PROVO — When a grandma in Lehi falls and calls 911, Utah County takes the call, sends emergency crews and then bills the city.

Now, the cost of helping Grandma has gone up.

The Utah County Commission on Tuesday raised the rates cities pay for calls to Utah County emergency dispatch.

The rate is being increased from $11 to $15.50.

Provo, Orem, Springville and Pleasant Grove have their own dispatch centers, but the rest of the cities in Utah County contract with the county for dispatch services.

Rate increases like these have prompted some cities to make some noise about breaking away from the county dispatch center, said Utah County Sheriff Jim Tracy .

In an attempt to keep the cities together in one dispatch center, the county wants to establish a special service district, which would be a cooperative effort between the cities and the county.

The services would be the same, but the cost and the decision-makers would be different, Tracy said.

If approved, the district would be governed by a board made up of a representative from each city that receives dispatch services, as well as a member from the county.

Those representatives would make the administrative decisions, such as fees, instead of the county commission and the sheriff.

"The decision making goes back to the end user which is the best," he said.

Creation of the district would be established by the county, but whether it can collect taxes will ultimately be decided by Utah County residents, who have to vote if an entity, such as this, would be allowed to tax.

Depending on how many cities decide to become involved, those taxes will be fairly small, according to some officials.

"If we were able to tax every parcel (of land) it would only be $20 per parcel," said Utah County Commissioner Steve White. "Currently what the county is paying (for the dispatch) is $3.6 million."

The county subsidizes the amount cities have to pay so as not to alienate cities that can't afford a large fee, but also don't have their own dispatch center.
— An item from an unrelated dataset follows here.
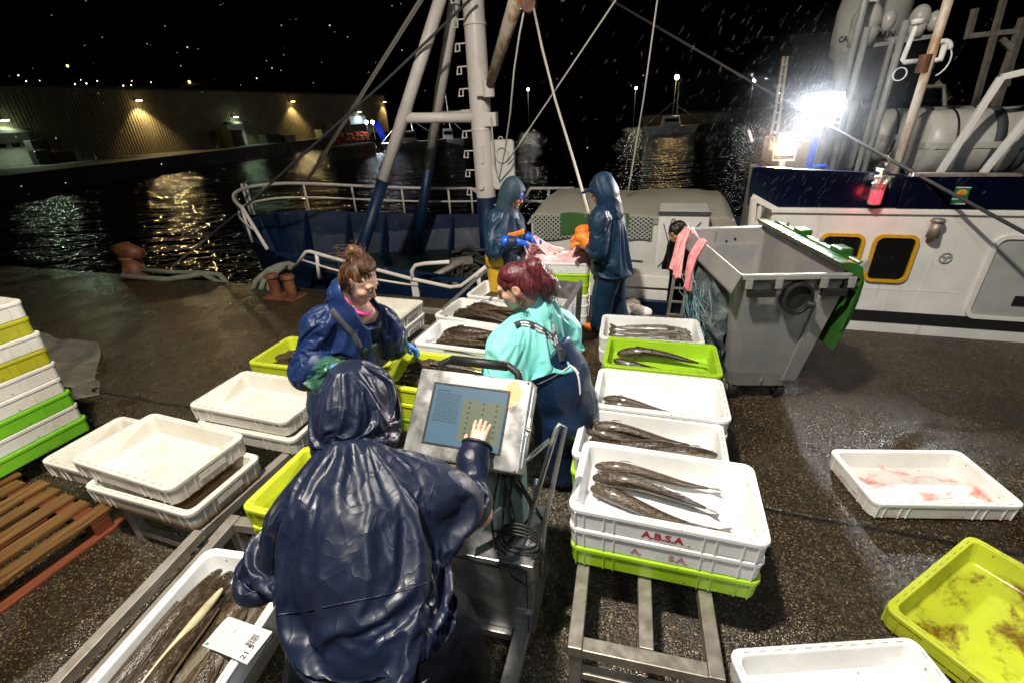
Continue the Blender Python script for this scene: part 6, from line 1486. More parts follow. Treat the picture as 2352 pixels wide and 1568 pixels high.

The county has tried to keep the price low, but also has to be able to pay for their costs as well, White said.

Both Tracy and White said they think the creation of a special service district will be less expensive, safer and easier.

During Tuesday's commission meeting, Tracy said the creation of a special service district would allow every city to know what's going on in other cities throughout the county in real time and would allow better communication and continuity of dispatch.

Commissioner Gary Anderson told the Deseret Morning News the county will begin to draft the documents for the district immediately.

He said a meeting will take place with the county assessor, auditor and sheriff to create a tentative budget. He called the district a great idea which will save everybody a lot of money.